TIRANA, Dec. 21 – Albania’s part of lake Ohrid could join that of neighboring Macedonia as a UNESCO World Heritage site in the next couple of years as authorities have stepped up efforts to protect the Pogradec Lake in southeastern Albania.
Sinisa Sosum, a UNESCO Venice official, is optimistic the United Nations Educational, Scientific and Cultural Organization, the Albanian part could be granted UNESCO’s protection by 2019 as the country has made progress by demolishing dozens of buildings by the lake.
Since 2014, Albania has been part of an EU-funded project with Macedonia aimed at improving the transboundary cooperation and management effectiveness for the protection of the natural and cultural heritage in Lake Ohrid.
“Albania is strongly headed to this project and would not have joined this project if it doesn’t want to protect Lake Ohrid on their territory,” Sinisa Sesum said at a recent event held in Struga.
However, Oliver Avramoski, a project officer with the Protected Areas at the International Union for Conservation of Nature, warned the extension of the road following the demolition of buildings in the Lin-Pogradec area still poses a threat to the lake’s protection.
Back in 2012, an advisory scoping mission identified unplanned urban development, waste water and solid waste disposal, natural habitat alteration, destruction and depletion of natural resources as the key threats to extending Albania’s part of Lake Ohrid under UESCO protection.
The Lake Ohrid region is home to one of the world’s oldest lakes and is one of the most unique sources of biodiversity in Europe. The convergence of distinctive natural values with the quality and diversity of its cultural, material and spiritual heritage makes this region truly unique.
Two-thirds of Lake Ohrid located in Macedonia has already been inscribed on the World Heritage List but the integrity of this World Heritage property would be significantly reinforced by extending it to the remaining one-third of Lake Ohrid located in Albania, says UNESCO.

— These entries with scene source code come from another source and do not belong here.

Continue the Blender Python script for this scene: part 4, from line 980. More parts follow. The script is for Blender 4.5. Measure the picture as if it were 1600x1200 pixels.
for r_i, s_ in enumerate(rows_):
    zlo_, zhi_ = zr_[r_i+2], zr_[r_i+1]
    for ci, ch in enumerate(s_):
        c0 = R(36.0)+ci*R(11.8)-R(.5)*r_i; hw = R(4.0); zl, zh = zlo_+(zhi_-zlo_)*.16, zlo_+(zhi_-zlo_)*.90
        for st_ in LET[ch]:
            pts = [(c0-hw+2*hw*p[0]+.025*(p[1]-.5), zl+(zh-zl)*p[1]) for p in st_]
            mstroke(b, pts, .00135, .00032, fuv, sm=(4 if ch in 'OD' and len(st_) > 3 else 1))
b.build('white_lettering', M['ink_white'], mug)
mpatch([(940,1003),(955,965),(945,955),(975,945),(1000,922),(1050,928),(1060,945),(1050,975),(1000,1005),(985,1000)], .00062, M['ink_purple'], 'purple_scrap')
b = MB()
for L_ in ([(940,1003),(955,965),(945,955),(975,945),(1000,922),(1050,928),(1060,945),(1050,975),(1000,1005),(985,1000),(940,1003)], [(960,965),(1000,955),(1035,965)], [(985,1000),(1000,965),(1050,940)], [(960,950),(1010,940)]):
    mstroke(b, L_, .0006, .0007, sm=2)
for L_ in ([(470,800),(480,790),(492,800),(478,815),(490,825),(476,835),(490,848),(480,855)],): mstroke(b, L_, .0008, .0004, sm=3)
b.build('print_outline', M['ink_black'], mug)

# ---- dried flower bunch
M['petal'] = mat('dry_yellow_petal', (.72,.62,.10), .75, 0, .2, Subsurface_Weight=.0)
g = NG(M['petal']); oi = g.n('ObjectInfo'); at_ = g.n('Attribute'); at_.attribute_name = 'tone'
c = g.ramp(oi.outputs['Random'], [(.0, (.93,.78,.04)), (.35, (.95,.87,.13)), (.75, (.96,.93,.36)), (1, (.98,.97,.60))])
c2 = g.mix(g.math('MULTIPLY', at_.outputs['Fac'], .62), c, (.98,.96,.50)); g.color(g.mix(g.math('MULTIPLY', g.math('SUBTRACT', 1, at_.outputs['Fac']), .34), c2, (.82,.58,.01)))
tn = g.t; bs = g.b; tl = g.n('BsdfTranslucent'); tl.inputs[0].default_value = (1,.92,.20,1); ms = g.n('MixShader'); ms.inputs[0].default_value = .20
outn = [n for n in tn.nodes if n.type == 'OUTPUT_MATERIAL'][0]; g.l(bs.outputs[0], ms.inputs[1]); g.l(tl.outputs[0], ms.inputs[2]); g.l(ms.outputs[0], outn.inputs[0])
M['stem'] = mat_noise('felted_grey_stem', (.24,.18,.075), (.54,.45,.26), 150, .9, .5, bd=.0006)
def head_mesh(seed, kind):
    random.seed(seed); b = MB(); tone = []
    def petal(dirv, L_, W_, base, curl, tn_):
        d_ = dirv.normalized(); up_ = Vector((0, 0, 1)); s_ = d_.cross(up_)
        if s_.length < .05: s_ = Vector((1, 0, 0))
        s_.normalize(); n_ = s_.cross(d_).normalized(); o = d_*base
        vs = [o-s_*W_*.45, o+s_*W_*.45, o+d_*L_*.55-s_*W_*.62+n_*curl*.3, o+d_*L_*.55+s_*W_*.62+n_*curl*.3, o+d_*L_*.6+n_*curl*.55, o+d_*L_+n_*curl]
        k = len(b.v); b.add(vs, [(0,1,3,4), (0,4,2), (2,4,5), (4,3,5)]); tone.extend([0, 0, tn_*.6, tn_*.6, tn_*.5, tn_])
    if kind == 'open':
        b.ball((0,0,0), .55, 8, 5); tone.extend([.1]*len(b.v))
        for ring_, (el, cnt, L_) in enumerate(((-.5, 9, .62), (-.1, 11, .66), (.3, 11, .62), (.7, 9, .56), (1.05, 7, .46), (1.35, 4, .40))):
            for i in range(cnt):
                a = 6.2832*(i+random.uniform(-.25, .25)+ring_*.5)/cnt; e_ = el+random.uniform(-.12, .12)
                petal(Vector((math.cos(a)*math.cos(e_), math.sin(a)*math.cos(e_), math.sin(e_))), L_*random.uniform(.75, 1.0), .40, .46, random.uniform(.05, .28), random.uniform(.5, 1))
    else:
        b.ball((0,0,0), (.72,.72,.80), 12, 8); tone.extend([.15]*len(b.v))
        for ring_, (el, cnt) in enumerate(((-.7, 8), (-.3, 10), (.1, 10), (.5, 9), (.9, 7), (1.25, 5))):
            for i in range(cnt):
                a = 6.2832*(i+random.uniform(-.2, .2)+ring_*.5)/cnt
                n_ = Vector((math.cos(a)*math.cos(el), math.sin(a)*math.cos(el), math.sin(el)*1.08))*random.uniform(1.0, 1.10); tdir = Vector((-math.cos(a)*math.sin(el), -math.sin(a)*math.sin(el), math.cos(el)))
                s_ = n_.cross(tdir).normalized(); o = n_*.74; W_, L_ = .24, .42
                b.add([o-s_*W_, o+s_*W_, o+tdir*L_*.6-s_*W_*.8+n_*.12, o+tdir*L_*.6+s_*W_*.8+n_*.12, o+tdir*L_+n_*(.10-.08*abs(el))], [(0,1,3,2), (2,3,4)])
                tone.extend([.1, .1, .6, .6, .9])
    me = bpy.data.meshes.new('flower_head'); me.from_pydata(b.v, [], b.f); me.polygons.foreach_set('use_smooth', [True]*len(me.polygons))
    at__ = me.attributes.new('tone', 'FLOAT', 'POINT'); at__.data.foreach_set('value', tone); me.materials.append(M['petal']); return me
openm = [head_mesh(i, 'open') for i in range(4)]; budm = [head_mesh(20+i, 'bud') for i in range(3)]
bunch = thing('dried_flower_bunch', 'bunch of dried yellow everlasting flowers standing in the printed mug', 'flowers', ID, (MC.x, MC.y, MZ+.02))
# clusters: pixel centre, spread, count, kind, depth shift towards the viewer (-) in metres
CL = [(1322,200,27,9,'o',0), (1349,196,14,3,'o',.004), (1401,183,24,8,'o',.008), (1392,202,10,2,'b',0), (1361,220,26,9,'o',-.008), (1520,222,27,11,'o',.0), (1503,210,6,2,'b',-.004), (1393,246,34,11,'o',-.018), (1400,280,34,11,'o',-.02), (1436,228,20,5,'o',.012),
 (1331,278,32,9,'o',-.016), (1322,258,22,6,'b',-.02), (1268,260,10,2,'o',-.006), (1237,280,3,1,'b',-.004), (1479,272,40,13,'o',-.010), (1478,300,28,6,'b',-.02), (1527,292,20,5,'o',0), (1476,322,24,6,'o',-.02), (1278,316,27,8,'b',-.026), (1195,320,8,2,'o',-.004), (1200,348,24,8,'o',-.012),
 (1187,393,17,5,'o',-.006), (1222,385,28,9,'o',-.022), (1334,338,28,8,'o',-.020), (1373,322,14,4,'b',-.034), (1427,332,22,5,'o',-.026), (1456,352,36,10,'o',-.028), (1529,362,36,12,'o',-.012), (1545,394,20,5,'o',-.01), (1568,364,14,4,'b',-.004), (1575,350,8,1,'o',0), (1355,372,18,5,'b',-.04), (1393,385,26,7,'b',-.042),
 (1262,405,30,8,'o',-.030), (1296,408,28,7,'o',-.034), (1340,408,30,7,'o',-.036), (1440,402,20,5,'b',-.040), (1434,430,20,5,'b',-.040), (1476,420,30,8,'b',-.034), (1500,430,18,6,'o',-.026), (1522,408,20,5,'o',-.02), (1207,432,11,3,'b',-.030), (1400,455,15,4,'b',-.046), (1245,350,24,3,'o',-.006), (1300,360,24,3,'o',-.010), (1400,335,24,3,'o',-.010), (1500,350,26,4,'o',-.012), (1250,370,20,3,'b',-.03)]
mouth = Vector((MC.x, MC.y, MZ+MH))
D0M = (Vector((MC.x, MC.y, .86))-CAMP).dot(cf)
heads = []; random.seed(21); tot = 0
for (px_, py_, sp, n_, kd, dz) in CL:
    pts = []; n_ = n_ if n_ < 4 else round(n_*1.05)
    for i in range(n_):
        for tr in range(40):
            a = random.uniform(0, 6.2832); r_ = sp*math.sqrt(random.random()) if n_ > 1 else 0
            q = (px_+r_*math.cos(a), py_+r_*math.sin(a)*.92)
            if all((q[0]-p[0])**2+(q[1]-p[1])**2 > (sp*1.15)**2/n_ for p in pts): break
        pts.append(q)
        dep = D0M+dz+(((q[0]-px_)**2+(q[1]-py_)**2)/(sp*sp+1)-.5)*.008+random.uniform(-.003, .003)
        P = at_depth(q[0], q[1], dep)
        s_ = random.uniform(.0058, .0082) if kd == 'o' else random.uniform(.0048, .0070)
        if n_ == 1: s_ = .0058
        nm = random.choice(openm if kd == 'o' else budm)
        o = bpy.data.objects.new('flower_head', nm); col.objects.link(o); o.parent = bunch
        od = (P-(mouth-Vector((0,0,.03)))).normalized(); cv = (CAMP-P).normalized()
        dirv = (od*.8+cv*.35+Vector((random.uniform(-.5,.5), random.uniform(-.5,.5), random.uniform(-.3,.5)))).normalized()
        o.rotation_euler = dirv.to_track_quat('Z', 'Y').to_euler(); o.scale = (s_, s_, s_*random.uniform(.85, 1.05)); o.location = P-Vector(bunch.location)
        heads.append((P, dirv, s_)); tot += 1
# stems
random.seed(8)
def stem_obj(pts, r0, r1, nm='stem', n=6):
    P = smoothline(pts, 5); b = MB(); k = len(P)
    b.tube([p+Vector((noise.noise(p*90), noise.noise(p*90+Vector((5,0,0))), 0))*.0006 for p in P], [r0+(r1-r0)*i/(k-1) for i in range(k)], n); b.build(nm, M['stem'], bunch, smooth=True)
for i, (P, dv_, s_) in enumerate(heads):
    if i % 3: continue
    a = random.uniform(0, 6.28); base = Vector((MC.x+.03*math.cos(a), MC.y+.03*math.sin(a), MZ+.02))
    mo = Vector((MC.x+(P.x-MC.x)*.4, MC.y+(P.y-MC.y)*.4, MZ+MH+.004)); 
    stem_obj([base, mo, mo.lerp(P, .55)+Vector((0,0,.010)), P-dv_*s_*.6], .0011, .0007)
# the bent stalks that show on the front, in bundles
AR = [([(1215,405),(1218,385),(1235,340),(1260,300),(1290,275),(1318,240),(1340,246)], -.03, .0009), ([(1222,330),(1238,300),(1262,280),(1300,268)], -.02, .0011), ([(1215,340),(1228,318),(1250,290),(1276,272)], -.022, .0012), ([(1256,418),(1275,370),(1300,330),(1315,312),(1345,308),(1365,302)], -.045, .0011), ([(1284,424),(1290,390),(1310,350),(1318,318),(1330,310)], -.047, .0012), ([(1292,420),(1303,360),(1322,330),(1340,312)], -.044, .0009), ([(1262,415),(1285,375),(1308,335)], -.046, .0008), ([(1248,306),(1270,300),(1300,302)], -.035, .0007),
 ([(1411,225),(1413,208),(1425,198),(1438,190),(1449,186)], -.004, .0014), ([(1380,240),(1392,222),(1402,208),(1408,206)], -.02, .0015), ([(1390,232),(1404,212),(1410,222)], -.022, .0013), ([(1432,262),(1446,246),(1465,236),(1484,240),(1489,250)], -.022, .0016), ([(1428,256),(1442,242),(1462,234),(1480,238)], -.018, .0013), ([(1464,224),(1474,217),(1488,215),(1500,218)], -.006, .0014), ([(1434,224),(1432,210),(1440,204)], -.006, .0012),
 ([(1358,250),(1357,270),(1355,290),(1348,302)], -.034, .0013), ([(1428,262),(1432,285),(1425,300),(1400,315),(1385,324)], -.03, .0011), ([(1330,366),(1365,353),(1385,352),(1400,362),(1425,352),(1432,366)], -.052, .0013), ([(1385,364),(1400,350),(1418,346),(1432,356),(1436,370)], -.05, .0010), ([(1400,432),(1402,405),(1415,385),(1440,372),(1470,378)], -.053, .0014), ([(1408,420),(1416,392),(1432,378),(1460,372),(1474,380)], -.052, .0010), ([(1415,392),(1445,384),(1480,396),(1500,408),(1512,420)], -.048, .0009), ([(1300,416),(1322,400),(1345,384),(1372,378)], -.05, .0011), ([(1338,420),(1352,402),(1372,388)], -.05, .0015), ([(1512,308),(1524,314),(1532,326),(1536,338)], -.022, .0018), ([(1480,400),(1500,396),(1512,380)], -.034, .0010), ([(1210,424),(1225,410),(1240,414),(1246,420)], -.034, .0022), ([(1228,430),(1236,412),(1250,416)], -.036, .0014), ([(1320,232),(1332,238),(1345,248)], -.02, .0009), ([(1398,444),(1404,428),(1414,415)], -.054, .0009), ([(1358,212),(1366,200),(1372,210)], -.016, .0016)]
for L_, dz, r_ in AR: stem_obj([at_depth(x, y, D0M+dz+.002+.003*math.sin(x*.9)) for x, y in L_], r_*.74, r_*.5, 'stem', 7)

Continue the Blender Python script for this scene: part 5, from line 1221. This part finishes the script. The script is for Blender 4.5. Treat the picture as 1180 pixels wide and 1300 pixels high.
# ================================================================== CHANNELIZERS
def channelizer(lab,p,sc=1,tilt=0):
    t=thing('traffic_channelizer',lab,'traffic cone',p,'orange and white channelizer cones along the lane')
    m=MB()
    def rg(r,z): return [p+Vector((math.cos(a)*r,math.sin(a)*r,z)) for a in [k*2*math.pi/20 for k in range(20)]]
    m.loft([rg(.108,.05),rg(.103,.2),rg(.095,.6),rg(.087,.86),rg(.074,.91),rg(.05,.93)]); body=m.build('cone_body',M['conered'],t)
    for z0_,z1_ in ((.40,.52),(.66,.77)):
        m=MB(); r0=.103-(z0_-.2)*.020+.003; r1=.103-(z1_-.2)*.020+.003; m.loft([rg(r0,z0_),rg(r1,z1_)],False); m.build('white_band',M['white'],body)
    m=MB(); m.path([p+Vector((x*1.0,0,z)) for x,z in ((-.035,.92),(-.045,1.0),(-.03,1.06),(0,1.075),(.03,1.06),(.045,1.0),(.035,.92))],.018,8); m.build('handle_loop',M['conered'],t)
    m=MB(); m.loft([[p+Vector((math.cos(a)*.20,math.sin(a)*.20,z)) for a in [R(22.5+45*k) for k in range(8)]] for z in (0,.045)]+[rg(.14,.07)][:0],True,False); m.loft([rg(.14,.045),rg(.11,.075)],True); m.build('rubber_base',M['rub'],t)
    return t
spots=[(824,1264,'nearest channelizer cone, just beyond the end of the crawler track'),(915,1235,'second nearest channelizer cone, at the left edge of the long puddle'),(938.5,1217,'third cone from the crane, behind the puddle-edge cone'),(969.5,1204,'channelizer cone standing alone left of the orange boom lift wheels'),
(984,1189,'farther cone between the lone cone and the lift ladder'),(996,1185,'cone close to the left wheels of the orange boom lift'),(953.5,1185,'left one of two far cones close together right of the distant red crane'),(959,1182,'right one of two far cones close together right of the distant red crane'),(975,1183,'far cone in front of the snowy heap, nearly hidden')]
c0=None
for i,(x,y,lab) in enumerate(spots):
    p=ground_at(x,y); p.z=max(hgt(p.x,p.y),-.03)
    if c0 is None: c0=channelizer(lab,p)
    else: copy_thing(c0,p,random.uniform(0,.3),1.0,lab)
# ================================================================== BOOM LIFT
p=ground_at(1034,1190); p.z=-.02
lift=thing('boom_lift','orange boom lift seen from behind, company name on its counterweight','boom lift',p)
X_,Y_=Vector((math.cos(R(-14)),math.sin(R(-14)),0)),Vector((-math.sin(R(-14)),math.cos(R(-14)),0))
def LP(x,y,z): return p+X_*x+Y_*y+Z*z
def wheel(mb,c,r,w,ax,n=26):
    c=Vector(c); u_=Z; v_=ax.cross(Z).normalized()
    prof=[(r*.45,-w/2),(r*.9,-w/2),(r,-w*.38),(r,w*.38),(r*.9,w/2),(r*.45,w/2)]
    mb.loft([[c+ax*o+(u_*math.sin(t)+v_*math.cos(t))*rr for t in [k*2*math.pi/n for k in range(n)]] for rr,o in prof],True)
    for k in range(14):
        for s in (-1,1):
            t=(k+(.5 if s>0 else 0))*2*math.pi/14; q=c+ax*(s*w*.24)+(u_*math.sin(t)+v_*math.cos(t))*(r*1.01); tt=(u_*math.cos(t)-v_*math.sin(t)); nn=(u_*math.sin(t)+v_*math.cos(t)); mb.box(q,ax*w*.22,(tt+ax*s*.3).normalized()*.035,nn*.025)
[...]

“The Lake Ohrid region is home to nearly 160,000 people, with more than 52,000 residing in Albania. The Ohrid Lake is extraordinary with the values it has. It is one of the oldest lakes in the world. It is isolated by hills and mountains and has a very rich fauna and flora,” Holta Copani, the head of Albania’s National Agency of Protected Areas (NAPA), says in a UNESCO video.
Alexandra Fiebig, a UNESCO project officer, says a project is currently supporting the national authorities of Albania to prepare an extension file to also inscribe the Albanian part on the World Heritage List.
“Overall the project promotes an integrated approach, but sustainable tourism certainly plays a major role in this,” she says.
The UNESCO inscription leading to increased number of tourists would benefit both local guesthouse owners and farmers.
“I live in Tushemisht, Pogradec and I run a family business. We have four rooms that we rent during the summer vacations and in winter for different vacationers. If there is regional development for tourism, it would positively influence our family business,” says Elvira Taci, a guesthouse owner in Tueshemisht.
Ilir Hoxhallari, a farmer in Alarup village says “If tourism expands, we will have more opportunities to sell many more of the products that we cultivate in our agricultural land. For that reason, I think that tourism should be a priority for all of us. Not just for hotels and restaurants, but also for us as farmers.”
“If we will have cooperation among Ohrid, Struga and Pogradec and cooperation between local and central governments and with private entrepreneurship and foreign foundations, then I think we can make something good and attractive,” says Manushaqe Kromollaria of the Ohrid Development Association.
Albanian part of Lake Ohrid
Situated on the shores of Lake Ohrid, the town of Pogradec, southeastern Albania, is a city with an ancient history and numerous cultural, geological and natural values. Based on archaeological findings (ceramics) an Illyrian settlement existed on the hill in north-west of the city in the 5th century BC and was then fortified in the 4th century BC, the Albanian government said in its 2011 bid for Lake Ohrid’s extension.
The city of Pogradec and its historic-cultural region are located in a natural setting of exceptional beauty, while its historical centre represents an example of 19th-20th century Albanian vernacular architecture. Even though with a small area, its old typical streets and houses bear the values of Albanian vernacular architecture and urban setting, revealing the particular atmosphere of this period. The existence in this region of the ruins of the paleochristian church of Lin together with its exceptionally beautiful floor mosaics reveals the presence of Christianity as well as the importance of this area in the period. Traces of the Roman road Via Egnatia found in the region of Pogradec near the shores of Lake Ohrid are evidence of this important passage route in this part of Albania, authorities say.